Bitcoin has lost 17% in the past three months, while ProShares Bitcoin Strategy’s ETF , which tracks bitcoin futures, has shed about 21%. The world’s largest bitcoin fund, Grayscale Bitcoin Trust (GBTC.PK), is down 34% in the same time.
ProShares Bitcoin Strategy ETF, has seen assets under management (AUM) shrink to just over $600 million as of the end of September, according to Refinitiv Lipper data. At its debut a year ago it pulled in over $1 billion in a matter of days.
At Grayscale’s Bitcoin Trust, the AUM have tumbled to $12.2 billion from over $30 billion at the end of 2021, data from the firm showed.
Will Peck, head of digital assets at WisdomTree, whose spot bitcoin ETF was blocked by U.S. watchdogs last week, said he wasn’t surprised by the decision, but expressed hope that an agreement could be reached.
“I think we’ll ultimately get there. But we’ll be in a holding pattern for the foreseeable future.”
Banks that accept deposits from cryptocurrency companies should be aware of increased liquidity risks, particularly if firms are highly interconnected with other digital asset businesses, said Michael Barr, the Federal Reserve’s vice chair of supervision, in a speech on Wednesday.
Barr said the Fed is working with the Office of the Comptroller of the Currency and the Federal Deposit Insurance Corp to highlight the risks to banks of concentrating their deposits in the crypto industry, warning that banks could experience deposit fluctuations linked to price swings in the broader crypto market.
“The recent volatility in crypto markets has demonstrated the extent of centralization and interconnectedness among crypto-asset companies, which contributes to amplified stress,” he said.
“While banks were not directly exposed to losses from these events, these episodes have highlighted potential risks for banking organizations.”

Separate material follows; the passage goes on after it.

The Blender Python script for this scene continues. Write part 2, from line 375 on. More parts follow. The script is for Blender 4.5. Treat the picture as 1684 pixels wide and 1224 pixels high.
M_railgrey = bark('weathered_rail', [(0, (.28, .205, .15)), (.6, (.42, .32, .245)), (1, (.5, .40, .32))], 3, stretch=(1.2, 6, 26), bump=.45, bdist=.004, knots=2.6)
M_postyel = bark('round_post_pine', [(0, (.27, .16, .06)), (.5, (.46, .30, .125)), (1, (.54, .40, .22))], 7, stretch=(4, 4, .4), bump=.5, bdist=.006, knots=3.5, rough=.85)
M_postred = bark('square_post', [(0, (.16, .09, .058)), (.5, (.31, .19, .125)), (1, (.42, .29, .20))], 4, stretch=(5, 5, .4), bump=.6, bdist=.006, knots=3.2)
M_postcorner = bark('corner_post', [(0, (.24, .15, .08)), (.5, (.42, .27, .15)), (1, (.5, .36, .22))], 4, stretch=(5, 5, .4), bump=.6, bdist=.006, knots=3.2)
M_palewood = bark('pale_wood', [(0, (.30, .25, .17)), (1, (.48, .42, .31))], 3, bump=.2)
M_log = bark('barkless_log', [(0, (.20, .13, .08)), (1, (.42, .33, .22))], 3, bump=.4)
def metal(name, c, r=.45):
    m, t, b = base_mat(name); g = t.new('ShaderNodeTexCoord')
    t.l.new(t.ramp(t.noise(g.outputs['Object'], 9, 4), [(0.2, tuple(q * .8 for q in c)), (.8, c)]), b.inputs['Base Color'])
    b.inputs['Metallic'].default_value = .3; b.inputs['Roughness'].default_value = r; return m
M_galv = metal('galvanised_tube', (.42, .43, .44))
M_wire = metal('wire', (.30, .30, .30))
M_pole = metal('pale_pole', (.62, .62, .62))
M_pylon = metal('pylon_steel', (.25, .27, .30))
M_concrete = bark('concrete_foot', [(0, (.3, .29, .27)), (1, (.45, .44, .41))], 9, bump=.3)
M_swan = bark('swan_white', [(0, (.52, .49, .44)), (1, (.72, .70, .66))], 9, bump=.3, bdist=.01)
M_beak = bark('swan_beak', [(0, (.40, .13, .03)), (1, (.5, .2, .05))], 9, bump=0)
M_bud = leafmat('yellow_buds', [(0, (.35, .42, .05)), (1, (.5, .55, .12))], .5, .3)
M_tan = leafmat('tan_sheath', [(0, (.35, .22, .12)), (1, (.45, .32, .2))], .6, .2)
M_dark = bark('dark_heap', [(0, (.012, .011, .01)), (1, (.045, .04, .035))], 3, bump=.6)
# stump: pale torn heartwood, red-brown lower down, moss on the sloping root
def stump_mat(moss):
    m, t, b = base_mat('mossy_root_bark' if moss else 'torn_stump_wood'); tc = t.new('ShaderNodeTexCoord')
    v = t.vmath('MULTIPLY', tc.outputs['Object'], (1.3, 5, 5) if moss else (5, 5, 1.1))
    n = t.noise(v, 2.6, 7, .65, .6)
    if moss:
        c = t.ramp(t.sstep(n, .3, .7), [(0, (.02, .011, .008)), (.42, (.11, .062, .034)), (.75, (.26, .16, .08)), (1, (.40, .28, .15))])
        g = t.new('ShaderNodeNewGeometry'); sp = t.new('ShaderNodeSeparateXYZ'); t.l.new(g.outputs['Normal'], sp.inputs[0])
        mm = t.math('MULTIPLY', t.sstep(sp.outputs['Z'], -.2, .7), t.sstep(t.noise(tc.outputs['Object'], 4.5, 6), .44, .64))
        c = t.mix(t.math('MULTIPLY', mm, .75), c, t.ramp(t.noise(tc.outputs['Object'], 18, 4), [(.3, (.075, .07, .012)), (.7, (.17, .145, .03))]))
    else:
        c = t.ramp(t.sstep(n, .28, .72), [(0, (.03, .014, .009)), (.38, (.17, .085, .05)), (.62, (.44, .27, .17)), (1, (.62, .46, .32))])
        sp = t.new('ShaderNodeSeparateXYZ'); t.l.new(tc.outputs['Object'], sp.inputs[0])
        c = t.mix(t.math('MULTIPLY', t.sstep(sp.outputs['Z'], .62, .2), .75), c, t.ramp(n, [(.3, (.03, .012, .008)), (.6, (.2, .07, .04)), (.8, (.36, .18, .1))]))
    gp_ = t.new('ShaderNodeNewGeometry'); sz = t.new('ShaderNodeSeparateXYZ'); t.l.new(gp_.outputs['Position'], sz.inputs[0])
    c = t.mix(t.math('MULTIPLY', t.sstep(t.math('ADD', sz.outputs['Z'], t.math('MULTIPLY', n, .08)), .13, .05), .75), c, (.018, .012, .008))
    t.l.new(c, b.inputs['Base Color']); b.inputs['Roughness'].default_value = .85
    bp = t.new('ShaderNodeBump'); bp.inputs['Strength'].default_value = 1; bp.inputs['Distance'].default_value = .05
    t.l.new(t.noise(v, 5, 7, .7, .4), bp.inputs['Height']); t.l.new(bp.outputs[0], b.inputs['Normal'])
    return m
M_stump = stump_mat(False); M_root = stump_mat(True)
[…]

Speaking at DC Fintech Week, Barr said the banking regulators’ engagement with financial institutions on the risks of accepting deposits from crypto firms is “not intended to discourage banks from providing access” to banking services for crypto companies, but instead on making sure that any risks are appropriately mitigated.
Barr’s comments mark his first full remarks on cryptocurrency and fintech since taking the top regulatory post at the Fed in July. In the speech, Barr said regulators need to balance supporting innovation while providing guardrails that protect consumers and guard against systemic risks.
Barr also warned that crypto companies making misrepresentations about deposit insurance can confuse customers, and may lead to increased withdrawals at crypto-aligned banks that provide such services during periods of heightened stress.
Those comments follow action the FDIC took in August in which it ordered crypto exchange FTX, along with several other crypto firms, to halt what it called “false and misleading” claims an FTX official had made about whether funds at the company are insured by the government.
Blockchain.com, a cryptocurrency exchange backed by investors including Lightspeed Venture Partners, said on Wednesday it had received approval from Singapore’s central bank to offer payment services in the city-state.
The announcement came a day after crypto giant, Coinbase, said it had also received the same approval. This brings the number of crypto companies allowed to operate in Singapore to 18, out of the roughly 180 firms who have applied for a crypto payments licence as of January this year.
Blockchain.com, which was valued at $14 billion in March, said in a statement that it views Singapore as an attractive location to grow its institutional customers and team. Half of its business comes from institutions and its retail business has 84 million wallet holders from 200 countries, it said.
Singapore’s welcoming approach has helped the financial hub attract digital asset services-related firms from China, India and elsewhere in the last few years, making it a major centre in Asia.
However, crypto players have seen the value of their holdings drop after this year’s collapse of crypto fund Three Arrows Capital and cryptocurrencies Luna and TerraUSD, as well as a steady stream of cyber robberies.